Monday, January 19, 2009

Wrapped in a foggy cloud

We watched “House” tonight; it was an episode about this guy wanting to die because he was in so much pain, and how it was affecting him and those around him like his wife and boy. When that kid helped his dad by bringing him some drug and told House he did that because “that wasn’t his dad anymore and he wanted him to die”, it hit a raw nerve, even after almost ten years. As I’m sitting here tonight, I can’t help but think of how I felt when I would see my dad so depressed and hurting, and how I wished I could help him. What that kid expressed was how I’ve felt on more than one occasion.

When the wife asked House to make him well enough for him to go home to do what he had to do, I remember telling my mother the exact same thing… It was hard to see my father, who had always been a hard ass, borderline mean, shrivelled to this thing filled with pain and sadness. I’m sure I have no idea how deep his depression really was, and how much he pretended for our sakes, even if he would also use that to keep us under his control. No matter what or why or even how he did it, he wasn’t well, and that nobody can’t deny.

Whenever we watch a movie or a show, and I see someone committing suicide it gets me. I don’t get overly emotional, but depending on the scene, it does jiggle the heartstrings. Over the weekend, we watched “The Assassination of Jesse James by the Coward Robert Ford” (not the best Pitt movie around, but I kind of liked it anyway) and there’s a scene where one guy shoots himself. The actor, I think, showed the fear and sadness going through him before he pulled the trigger. I remember asking my dad how he had felt before he had started the engine to his pick-up truck, during a previous trial. He had told me everything he had done, from the moment he decided to leave home to him putting the key in the ignition and awaiting the fumes… The level of emotions shown by the actor, Sam Rockwell, was pretty darn closed to what I’ve had pictured my father doing.

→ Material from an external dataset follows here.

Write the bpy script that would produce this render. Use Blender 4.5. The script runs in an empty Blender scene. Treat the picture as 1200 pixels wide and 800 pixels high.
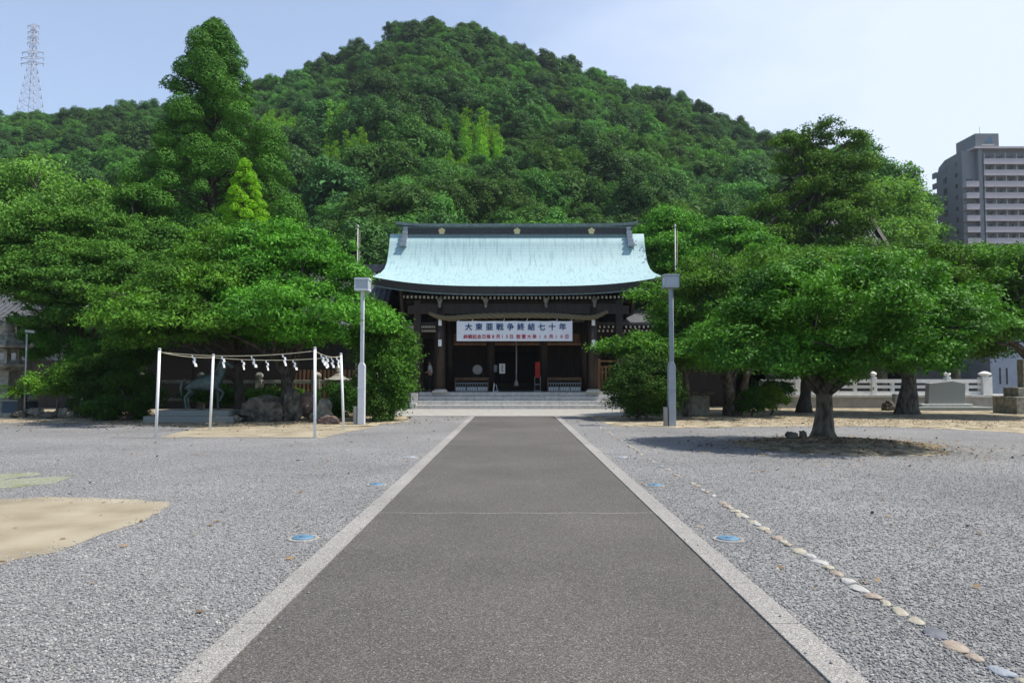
import bpy, bmesh, math, random
import numpy as np
from mathutils import Vector, Matrix
PI = math.pi
R = math.radians
scn = bpy.context.scene
C = scn.collection
random.seed(7)
# ------------------------------------------------------------------ camera, sky, sun
F = 850.0                      # focal length in photograph pixels (1200 wide)
PITCH = math.atan(42 / F)
YAW = 2 / F
CH = 1.6
cam = bpy.data.cameras.new('camera'); camo = bpy.data.objects.new('camera', cam); C.objects.link(camo)
camo.location = (0, 0, CH); camo.rotation_euler = (PI / 2 + PITCH, 0, YAW)
cam.sensor_width = 36; cam.lens = 36 * F / 1200; cam.clip_start = 0.05; cam.clip_end = 6000
scn.camera = camo
SUN = Vector((0.56, -0.06, 1.0)).normalized()
elev = math.asin(SUN.z)
world = bpy.data.worlds.new('World'); scn.world = world; world.use_nodes = True
wn = world.node_tree; wn.nodes.clear()
def wnode(t, **k):
    n = wn.nodes.new(t)
    for a, b in k.items(): setattr(n, a, b)
    return n
sky = wnode('ShaderNodeTexSky', sky_type='NISHITA', sun_disc=False)
sky.sun_elevation = elev; sky.sun_rotation = math.atan2(SUN.x, SUN.y)
sky.air_density = 1.0; sky.dust_density = 1.0; sky.ozone_density = 1.3
tc = wnode('ShaderNodeTexCoord'); mp = wnode('ShaderNodeMapping'); mp.inputs['Scale'].default_value = (1.1, 1.3, 3.2)
nz = wnode('ShaderNodeTexNoise'); nz.inputs['Scale'].default_value = 1.5; nz.inputs['Detail'].default_value = 7; nz.inputs['Roughness'].default_value = 0.5
sp = wnode('ShaderNodeSeparateXYZ'); ma = wnode('ShaderNodeMath', operation='MULTIPLY_ADD'); ma.inputs[1].default_value = 0.62; 
rp = wnode('ShaderNodeValToRGB'); rp.color_ramp.elements[0].position = 0.38; rp.color_ramp.elements[1].position = 0.76
rp.color_ramp.elements[0].color = (0.24, 0.24, 0.24, 1); rp.color_ramp.elements[1].color = (0.93, 0.93, 0.93, 1)
mx = wnode('ShaderNodeMix', data_type='RGBA'); mx.inputs[7].default_value = (4.25, 4.75, 5.7, 1)
bg = wnode('ShaderNodeBackground'); bg.inputs['Strength'].default_value = 0.150
wo = wnode('ShaderNodeOutputWorld')
L = wn.links.new
L(tc.outputs['Generated'], mp.inputs[0]); L(mp.outputs[0], nz.inputs[0]); L(tc.outputs['Generated'], sp.inputs[0])
L(sp.outputs[0], ma.inputs[0]); L(nz.outputs[0], ma.inputs[2]); L(ma.outputs[0], rp.inputs[0])
ym = wnode('ShaderNodeMapRange'); ym.inputs[1].default_value = -0.1; ym.inputs[2].default_value = 0.45; L(sp.outputs[1], ym.inputs[0])
ym2 = wnode('ShaderNodeMath', operation='MULTIPLY'); L(ym.outputs[0], ym2.inputs[0]); L(rp.outputs[0], ym2.inputs[1])
L(ym2.outputs[0], mx.inputs[0]); L(sky.outputs[0], mx.inputs[6]); L(mx.outputs[2], bg.inputs[0]); L(bg.outputs[0], wo.inputs[0])
sl = bpy.data.lights.new('sun', 'SUN'); sl.energy = 4.7; sl.angle = R(0.53); sl.color = (1.0, 0.95, 0.87)
so = bpy.data.objects.new('sun', sl); C.objects.link(so); so.rotation_euler = SUN.to_track_quat('Z', 'Y').to_euler()
scn.view_settings.view_transform = 'Standard'; scn.view_settings.look = 'None'
scn.view_settings.exposure = 0.43; scn.view_settings.gamma = 1.0; scn.view_settings.use_curve_mapping = False

# ------------------------------------------------------------------ pixel helpers
_R = Vector((math.cos(YAW), math.sin(YAW), 0)); _Fh = Vector((-math.sin(YAW), math.cos(YAW), 0))
_F = _Fh * math.cos(PITCH) + Vector((0, 0, math.sin(PITCH))); _U = Vector((0, 0, math.cos(PITCH))) - _Fh * math.sin(PITCH)
def ray(px, py): return _F + _R * ((px - 600) / F) + _U * ((400 - py) / F)
def at(px, py, Y):
    d = ray(px, py); return Vector((0, 0, CH)) + d * (Y / d.y)
def G(px, py, z=0.0):
    d = ray(px, py); return Vector((0, 0, CH)) + d * ((z - CH) / d.z)

# ------------------------------------------------------------------ object helpers
def tag(o, label=None, cat=None, group=None, kind=None):
    if label: o['label'] = label
    if cat: o['category'] = cat
    if group: o['group'] = group
    if kind: o['kind'] = kind
    return o
def empty(name, loc, rz=0.0):
    o = bpy.data.objects.new(name, None); C.objects.link(o); o.empty_display_size = 0.3
    o.location = loc; o.rotation_euler = (0, 0, rz); return o
def copy_tree(o, parent=None):
    c = o.copy(); C.objects.link(c)
    if parent: c.parent = parent
    for ch in list(o.children): copy_tree(ch, c)
    return c
def link(name, me, parent=None):
    o = bpy.data.objects.new(name, me); C.objects.link(o)
    if parent: o.parent = parent
    return o
class MB:
    """collects shapes and links them as one mesh object"""
    def __init__(s): s.v = []; s.f = []; s.m = []; s.sm = []
    def add(s, vs, fs, mi=0, smooth=False):
        b = len(s.v); s.v += [tuple(v) for v in vs]
        for f in fs: s.f.append([b + i for i in f]); s.m.append(mi); s.sm.append(smooth)
        return s
    def box(s, x0, x1, y0, y1, z0, z1, mi=0):
        v = [(x, y, z) for x in (x0, x1) for y in (y0, y1) for z in (z0, z1)]
        return s.add(v, [(0,1,3,2),(4,6,7,5),(0,4,5,1),(2,3,7,6),(0,2,6,4),(1,5,7,3)], mi)
    def cbox(s, c, sx, sy, sz, mi=0):   # centre x,y ; z base
        return s.box(c[0]-sx/2, c[0]+sx/2, c[1]-sy/2, c[1]+sy/2, c[2], c[2]+sz, mi)
    def bar(s, a, b, w, h, mi=0, up=Vector((0,0,1))):
        a = Vector(a); b = Vector(b); d = (b-a).normalized()
        x = d.cross(up)
        if x.length < 1e-4: x = d.cross(Vector((0,1,0)))
        x.normalize(); u = x.cross(d)
        v = [p + x*(sx*w/2) + u*(su*h/2) for p in (a, b) for sx in (-1, 1) for su in (-1, 1)]
        return s.add(v, [(0,1,3,2),(4,6,7,5),(0,4,5,1),(2,3,7,6),(0,2,6,4),(1,5,7,3)], mi)
    def tube(s, pts, rad, n=8, mi=0, smooth=True, cap=True):
        pts = [Vector(p) for p in pts]
        if not hasattr(rad, '__len__'): rad = [rad]*len(pts)
        vs = []; prev = None
        for i, p in enumerate(pts):
            d = (pts[min(i+1, len(pts)-1)] - pts[max(i-1, 0)]).normalized()
            x = prev if prev is not None else (Vector((1,0,0)) if abs(d.x) < 0.8 else Vector((0,1,0)))
            x = (x - d*x.dot(d)).normalized(); prev = x; y = d.cross(x)
            for k in range(n):
                a = 2*PI*k/n; vs.append(p + (x*math.cos(a) + y*math.sin(a))*rad[i])
        fs = [(i*n+k, i*n+(k+1)%n, (i+1)*n+(k+1)%n, (i+1)*n+k) for i in range(len(pts)-1) for k in range(n)]
        if cap: fs += [tuple(range(n))[::-1], tuple((len(pts)-1)*n+k for k in range(n))]
        return s.add(vs, fs, mi, smooth)
    def lathe(s, c, prof, n=16, mi=0, smooth=True, rot=0.0):
        vs = [(c[0]+r*math.cos(rot+2*PI*k/n), c[1]+r*math.sin(rot+2*PI*k/n), c[2]+z) for r, z in prof for k in range(n)]
        m = len(prof)
        fs = [(i*n+k, i*n+(k+1)%n, (i+1)*n+(k+1)%n, (i+1)*n+k) for i in range(m-1) for k in range(n)]
        fs += [tuple(range(n))[::-1], tuple((m-1)*n+k for k in range(n))]
        return s.add(vs, fs, mi, smooth)
    def prism(s, poly, axis, a, b, mi=0):   # poly 2d in plane normal to axis ('x','y','z')
        def P(p, t): return {'x': (t, p[0], p[1]), 'y': (p[0], t, p[1]), 'z': (p[0], p[1], t)}[axis]
        n = len(poly); vs = [P(p, a) for p in poly] + [P(p, b) for p in poly]
        fs = [tuple(range(n))[::-1], tuple(range(n, 2*n))] + [(i, (i+1)%n, n+(i+1)%n, n+i) for i in range(n)]
        return s.add(vs, fs, mi)
    def build(s, name, mats, parent=None, bevel=0.0, origin=None):
        me = bpy.data.meshes.new(name)
        if origin is not None:
            o_ = Vector(origin); s.v = [tuple(Vector(v)-o_) for v in s.v]
        me.from_pydata(s.v, [], s.f)
        for m in (mats if isinstance(mats, (list, tuple)) else [mats]): me.materials.append(m)
        me.polygons.foreach_set('material_index', s.m); me.polygons.foreach_set('use_smooth', s.sm)
        bm = bmesh.new(); bm.from_mesh(me); bmesh.ops.recalc_face_normals(bm, faces=bm.faces); bm.to_mesh(me); bm.free()
        o = link(name, me, parent)
        if origin is not None: o.location = origin
        if bevel:
            b = o.modifiers.new('bevel', 'BEVEL'); b.width = bevel; b.segments = 2; b.limit_method = 'ANGLE'
        return o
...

I guess despite time, effort, and good thoughts, I can’t really get over these feelings of melancholy grabbing me from time to time, like tonight…

10 comments:

Anonymous said...

Oh wow, I can only imagine how seeing that makes you feel. I'm sorry you ever had to go through something like that.

Unknown said...

Hug.

Anonymous said...

Perhaps sharing your story helps subside the memory and close this chapter of your life - either way, this is a difficult situation to contend with on many levels, no matter which way you look at it. I commend you for even surfacing such a sad story, I highly doubt others would handle this so eloquently....xoxo

Green-Eyed Momster said...

What can I say, my mom's been suicidal all my life.

The older I get, the more I realize that some wounds will never heal.

I wish you peace and I send you hugs....

Anonymous said...

I attempted sucide many times but always failed. The last time I ended up calling a sucide hotline and realized that I didn't want to die, no matter how depressed I was. I'm really glad of that now because I am on Effexor.

I saw the preview for House and both my roommate and I switched the channel quickly.

I commend you for posting this, it was very well written and I am sorry for your loss.

kara said...

quick...watch Princess Bride. it's the only cure.

PinkPiddyPaws said...

***hugs****

stinkypaw said...

noble pig: It's ok, I guess it just hit a nerve that evening.

Marius: :-)

Mousse: Thanks Mousse.

Traceyt: Thank you.

greenduckiesgirl: Thanks, and thank you for sharing. Keep on going m'dear, life is worth what you put in it.

Kara: LOL - thanks!

PPPaws: :-)

Annake said...

Sending you huge hugs. :-) Wish there was something more I could do.

stinkypaw said...

Annake: Virtual hugs are always welcome here! Thank you for those!